For instance, Mr. Buford said, noting all the “Ben” references in the ads,
“Rarely do you have someone of that stature addressed by his first name” —
and minus any signs of a surname.
Mr. Buford, who is a real-life black leader of a company, likened the
promotion of Uncle Ben to the abrupt plot twists on TV series like
“Benson” and “Designing Women,” when black characters in subservient roles
one season became professionals the next.
“It’s nice that now, for the 21st century, they’re saying this icon can
‘own’ a company,” Mr. Buford said, “but they’re going to have to make him
a whole person.”
Mr. Visconti of Diversity Inc. Media struck a similar chord. He said he
would have turned Ben’s office into “a learning experience,” furnishing it
with, for example, books by Frederick Douglass and the Rev. Dr. Martin
Luther King Jr.
“I’ve never been in the office of African-Americans of this era who didn’t
have something in their office showing what it took to get them there,”
Mr. Visconti said.
The actual biography of Uncle Ben is at variance with his fanciful new
identity. According to Ms. Kern Foxworth’s book and other reference
materials, there was a Ben — no surname survives — who was a Houston rice
farmer renowned for the quality of his crops. During World War II, Gordon
L. Harwell, a Texas food broker, supplied to the armed forces a special
kind of white rice, cooked to preserve the nutrients, under the brand name
Converted Rice.
In 1946, Mr. Harwell had dinner with a friend (or business partner) in
Chicago (or Houston) and decided that a portrait of the maitre d’hotel of
the restaurant, Frank Brown, could represent the brand, which was renamed
Uncle Ben’s Converted Rice as it was being introduced to the consumer
market.
In coming months, visitors to the Uncle Ben’s Web site will be able to
discover new elements of the character, Mr. Howell said, like full-body
digital versions of Uncle Ben and voice mail messages. The Web site was
designed by an agency, Tequila, that is a sibling of TBWA/Chiat/Day, and
the budget for the campaign, print and online, is estimated at $20
million. TBWA/Chiat/Day is part of the TBWA Worldwide unit of the Omnicom
Group.
If the makeover for Uncle Ben is deemed successful, could there be similar
changes in store for other racially charged characters?

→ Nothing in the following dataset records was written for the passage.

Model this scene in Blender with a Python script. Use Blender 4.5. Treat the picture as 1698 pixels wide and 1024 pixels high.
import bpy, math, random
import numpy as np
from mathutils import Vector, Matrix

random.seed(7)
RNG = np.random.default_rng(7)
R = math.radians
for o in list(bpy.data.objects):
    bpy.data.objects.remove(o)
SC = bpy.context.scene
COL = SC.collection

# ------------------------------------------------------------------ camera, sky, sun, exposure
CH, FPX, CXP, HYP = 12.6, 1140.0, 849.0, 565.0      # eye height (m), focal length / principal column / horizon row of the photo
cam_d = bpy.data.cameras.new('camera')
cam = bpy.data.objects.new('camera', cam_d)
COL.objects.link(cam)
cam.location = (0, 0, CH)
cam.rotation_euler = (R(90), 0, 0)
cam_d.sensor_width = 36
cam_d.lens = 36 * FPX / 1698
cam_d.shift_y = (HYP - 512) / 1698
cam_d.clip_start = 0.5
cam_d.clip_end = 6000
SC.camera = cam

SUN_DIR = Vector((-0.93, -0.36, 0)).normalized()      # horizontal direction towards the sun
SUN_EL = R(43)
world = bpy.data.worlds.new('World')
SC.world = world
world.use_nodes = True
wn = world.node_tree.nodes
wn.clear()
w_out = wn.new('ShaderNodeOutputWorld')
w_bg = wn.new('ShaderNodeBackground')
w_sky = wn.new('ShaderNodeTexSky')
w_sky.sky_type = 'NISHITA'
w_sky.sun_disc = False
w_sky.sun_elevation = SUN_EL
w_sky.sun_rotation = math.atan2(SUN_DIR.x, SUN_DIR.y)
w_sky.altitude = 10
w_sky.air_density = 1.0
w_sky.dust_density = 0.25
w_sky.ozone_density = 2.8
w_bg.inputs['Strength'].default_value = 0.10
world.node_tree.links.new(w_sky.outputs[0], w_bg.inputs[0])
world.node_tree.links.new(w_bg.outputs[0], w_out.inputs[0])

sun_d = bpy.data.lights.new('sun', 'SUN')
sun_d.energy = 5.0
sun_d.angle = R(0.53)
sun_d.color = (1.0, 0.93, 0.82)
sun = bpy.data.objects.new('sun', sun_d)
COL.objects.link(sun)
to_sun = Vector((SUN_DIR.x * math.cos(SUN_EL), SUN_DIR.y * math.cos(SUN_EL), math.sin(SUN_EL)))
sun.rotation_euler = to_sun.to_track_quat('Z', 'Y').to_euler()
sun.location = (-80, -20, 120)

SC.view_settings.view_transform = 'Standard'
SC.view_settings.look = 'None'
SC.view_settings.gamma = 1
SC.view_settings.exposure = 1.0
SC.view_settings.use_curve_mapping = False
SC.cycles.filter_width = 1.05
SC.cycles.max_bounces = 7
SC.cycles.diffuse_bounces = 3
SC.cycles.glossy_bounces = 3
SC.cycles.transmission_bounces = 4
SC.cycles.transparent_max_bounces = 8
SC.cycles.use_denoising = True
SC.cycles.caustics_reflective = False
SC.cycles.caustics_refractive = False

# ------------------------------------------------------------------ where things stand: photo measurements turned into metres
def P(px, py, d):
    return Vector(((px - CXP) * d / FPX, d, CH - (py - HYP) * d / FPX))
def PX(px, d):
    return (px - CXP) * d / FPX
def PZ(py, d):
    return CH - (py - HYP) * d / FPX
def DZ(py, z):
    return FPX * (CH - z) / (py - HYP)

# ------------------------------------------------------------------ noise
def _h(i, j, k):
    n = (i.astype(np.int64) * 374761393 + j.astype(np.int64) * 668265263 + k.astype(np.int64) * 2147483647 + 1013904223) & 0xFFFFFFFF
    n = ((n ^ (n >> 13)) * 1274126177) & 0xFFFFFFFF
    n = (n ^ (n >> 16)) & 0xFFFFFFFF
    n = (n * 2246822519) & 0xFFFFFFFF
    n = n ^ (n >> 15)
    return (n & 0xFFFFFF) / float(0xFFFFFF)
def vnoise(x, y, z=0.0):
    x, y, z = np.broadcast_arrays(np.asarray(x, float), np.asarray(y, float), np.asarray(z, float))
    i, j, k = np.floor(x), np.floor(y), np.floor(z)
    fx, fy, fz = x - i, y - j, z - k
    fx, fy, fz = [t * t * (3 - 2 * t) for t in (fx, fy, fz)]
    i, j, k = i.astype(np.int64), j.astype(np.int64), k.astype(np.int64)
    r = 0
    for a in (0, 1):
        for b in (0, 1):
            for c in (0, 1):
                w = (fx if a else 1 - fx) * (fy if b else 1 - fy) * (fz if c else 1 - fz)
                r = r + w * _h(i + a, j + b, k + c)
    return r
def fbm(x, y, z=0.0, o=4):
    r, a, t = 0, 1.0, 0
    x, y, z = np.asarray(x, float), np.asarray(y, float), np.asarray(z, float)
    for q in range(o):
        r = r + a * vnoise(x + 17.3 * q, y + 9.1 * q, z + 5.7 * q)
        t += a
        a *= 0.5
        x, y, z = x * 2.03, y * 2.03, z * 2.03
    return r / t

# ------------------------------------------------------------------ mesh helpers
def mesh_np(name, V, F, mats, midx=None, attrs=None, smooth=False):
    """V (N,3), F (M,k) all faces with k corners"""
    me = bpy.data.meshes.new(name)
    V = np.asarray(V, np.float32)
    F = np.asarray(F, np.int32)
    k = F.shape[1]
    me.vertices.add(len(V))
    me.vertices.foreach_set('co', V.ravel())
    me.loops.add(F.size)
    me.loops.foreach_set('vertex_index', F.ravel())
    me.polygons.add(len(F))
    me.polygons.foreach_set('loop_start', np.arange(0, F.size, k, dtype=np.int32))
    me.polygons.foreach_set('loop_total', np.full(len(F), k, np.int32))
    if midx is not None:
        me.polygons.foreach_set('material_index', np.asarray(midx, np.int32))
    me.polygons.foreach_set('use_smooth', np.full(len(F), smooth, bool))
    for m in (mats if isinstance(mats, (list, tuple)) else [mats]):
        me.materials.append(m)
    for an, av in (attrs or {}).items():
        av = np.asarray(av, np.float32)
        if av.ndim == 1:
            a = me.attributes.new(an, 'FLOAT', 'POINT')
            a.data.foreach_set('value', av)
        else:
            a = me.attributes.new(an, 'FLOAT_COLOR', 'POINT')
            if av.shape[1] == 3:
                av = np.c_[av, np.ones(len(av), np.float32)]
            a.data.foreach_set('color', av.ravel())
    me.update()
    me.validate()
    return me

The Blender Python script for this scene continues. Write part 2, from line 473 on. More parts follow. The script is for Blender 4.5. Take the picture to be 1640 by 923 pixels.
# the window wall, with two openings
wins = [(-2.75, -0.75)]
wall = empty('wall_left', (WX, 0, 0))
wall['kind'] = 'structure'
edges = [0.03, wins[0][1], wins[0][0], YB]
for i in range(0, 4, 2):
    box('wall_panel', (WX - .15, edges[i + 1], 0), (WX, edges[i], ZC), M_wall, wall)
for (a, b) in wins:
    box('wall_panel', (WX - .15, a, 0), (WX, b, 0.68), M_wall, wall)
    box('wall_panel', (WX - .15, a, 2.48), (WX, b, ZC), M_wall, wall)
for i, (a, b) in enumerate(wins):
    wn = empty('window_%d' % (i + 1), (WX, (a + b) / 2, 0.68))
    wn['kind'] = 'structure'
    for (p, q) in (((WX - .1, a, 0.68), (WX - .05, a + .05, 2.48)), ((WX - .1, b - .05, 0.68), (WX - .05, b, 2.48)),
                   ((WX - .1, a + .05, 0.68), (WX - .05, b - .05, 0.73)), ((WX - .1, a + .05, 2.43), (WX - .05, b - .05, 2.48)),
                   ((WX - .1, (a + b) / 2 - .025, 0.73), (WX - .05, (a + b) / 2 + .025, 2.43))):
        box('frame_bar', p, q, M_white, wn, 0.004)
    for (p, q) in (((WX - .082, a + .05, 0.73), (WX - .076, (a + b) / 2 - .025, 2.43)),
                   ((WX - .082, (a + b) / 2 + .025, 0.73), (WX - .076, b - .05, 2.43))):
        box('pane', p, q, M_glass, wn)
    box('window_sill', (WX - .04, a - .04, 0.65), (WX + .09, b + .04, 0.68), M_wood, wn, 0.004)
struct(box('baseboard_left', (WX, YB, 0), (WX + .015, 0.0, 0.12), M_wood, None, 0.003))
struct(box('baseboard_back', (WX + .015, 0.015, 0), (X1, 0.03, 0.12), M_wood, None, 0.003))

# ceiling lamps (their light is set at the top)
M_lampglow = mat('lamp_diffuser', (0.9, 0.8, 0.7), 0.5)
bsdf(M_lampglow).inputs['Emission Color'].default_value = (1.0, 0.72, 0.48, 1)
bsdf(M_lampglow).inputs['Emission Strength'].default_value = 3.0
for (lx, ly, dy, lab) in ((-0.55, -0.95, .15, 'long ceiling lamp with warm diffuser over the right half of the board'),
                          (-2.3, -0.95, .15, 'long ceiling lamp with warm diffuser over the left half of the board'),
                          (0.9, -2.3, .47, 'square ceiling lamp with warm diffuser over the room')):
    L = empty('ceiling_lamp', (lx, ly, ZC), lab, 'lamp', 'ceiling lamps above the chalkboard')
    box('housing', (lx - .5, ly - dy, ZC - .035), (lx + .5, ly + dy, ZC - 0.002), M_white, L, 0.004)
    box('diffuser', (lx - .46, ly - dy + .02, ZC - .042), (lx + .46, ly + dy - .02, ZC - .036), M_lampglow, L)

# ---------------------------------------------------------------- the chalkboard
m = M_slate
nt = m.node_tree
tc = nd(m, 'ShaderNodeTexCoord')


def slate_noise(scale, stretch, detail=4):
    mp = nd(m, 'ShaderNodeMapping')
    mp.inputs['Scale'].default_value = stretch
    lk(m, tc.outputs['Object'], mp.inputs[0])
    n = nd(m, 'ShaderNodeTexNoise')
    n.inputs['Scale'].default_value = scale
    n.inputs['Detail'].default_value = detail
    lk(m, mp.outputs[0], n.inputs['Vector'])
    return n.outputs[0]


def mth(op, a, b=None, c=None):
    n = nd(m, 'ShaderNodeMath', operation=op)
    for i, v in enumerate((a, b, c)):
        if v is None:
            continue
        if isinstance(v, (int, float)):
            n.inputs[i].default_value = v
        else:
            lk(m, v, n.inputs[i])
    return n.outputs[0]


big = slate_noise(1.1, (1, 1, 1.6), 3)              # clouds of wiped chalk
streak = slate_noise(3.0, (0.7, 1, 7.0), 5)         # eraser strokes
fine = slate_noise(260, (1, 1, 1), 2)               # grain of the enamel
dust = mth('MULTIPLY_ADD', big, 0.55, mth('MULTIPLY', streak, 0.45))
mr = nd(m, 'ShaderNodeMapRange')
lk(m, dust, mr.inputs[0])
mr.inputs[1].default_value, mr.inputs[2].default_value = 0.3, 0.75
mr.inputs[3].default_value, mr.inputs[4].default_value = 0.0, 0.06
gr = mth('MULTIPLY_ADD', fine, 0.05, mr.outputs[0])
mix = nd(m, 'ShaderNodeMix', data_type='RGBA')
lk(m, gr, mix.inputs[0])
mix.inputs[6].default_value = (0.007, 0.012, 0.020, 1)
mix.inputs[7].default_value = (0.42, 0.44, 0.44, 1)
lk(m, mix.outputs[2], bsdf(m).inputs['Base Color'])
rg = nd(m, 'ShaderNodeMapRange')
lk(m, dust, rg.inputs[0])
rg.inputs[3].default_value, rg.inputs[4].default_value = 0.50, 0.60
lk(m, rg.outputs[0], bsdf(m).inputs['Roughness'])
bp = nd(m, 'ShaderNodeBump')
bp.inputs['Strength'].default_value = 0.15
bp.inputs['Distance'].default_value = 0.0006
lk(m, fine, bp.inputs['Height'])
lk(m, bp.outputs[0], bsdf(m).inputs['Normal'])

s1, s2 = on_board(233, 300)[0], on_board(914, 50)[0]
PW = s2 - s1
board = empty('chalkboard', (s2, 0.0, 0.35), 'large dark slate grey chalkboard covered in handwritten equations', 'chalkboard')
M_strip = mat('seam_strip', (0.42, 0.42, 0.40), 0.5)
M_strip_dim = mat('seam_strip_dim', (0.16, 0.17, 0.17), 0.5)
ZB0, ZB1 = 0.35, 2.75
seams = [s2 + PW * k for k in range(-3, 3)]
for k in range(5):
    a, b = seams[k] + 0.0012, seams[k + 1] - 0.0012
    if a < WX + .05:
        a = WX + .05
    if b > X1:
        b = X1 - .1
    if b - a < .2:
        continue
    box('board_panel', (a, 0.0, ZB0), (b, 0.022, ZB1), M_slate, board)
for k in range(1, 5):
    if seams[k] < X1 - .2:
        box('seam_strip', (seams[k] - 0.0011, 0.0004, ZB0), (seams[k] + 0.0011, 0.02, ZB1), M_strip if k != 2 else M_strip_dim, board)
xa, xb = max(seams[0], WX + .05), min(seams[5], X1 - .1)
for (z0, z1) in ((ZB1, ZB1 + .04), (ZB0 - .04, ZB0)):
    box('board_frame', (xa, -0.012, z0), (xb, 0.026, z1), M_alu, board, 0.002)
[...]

Last month, the Cream of Wheat chef got a new owner when B&G Foods
completed a $200 million deal to buy his brand, and its companion, Cream
of Rice, from Kraft Foods.
“We’re doing consumer focus work right now to understand how important the
character is,” said David L. Wenner, chief executive at B&G in Parsippany,
N.J.
If any changes were to be made, “you would need to be very careful,” he
added, “and you would want to do it with dignity.”